On the surface it seems like a good idea: if the home isn’t going to be your primary residence you pay extra—a lot extra—to curtail a housing shortage caused in part by foreigners buying and inflating.

That said… if the issue there is anything like it is here in the states, the buyers will have more than enough capital to buy anyways and just pass the cost along to tenants… making the problem worse?

[–] [email protected] 54 points 1 month ago (1 children)

See below, the idea is for rent control to take care of that, which is part of the package. Along with the government supposedly planning to build their own company to compete.

If they were able to manage getting this implemented, which is dubious for political reasons, it probably would work, but it'd take at least a few years and there are many ways the increasingly anarchocapitalist conservative forces around it can disrupt it. We'll see. As a model for other places... it's probably a good place to start looking, it just needs a legal framework where you can deploy all of it (rent control, direct government development and rental, fiscal pressure on speculative property purchases). Just one piece alone probably won't do it.

[–] [email protected] 15 points 1 month ago (1 children)

The bigger issue is that it’s quite easy to “hide” that you are foreign. To do so, simply set up a holding in Spain that buys the house on your behalf.

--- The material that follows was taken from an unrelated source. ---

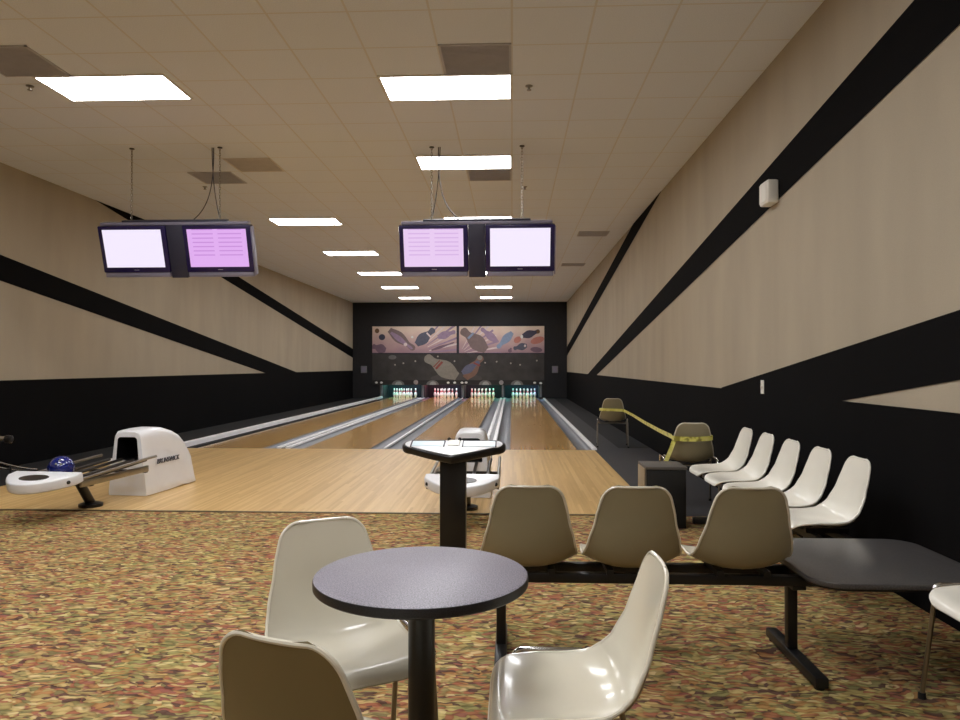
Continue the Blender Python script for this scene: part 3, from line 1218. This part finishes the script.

[–] [email protected] 27 points 1 month ago

The legislation being proposed also has a bunch of regulation regarding Spanish holdings buying property, including rent price controls. Depending on how you look at it, forcing foreign groups to set up shop domestically and be restricted by that regulation is the entire point of the tax hike.

Spanish media were reporting recently that some existing rental holdings were starting to dump real estate in response to the rent control, at least in Barcelona.

The bigger problem will be whether the legislation package passes in Parliament, where it needs support from conservative regionalists and then gets implemented at the autonomy level (think states, if you're American), which is largely controlled by conservatives.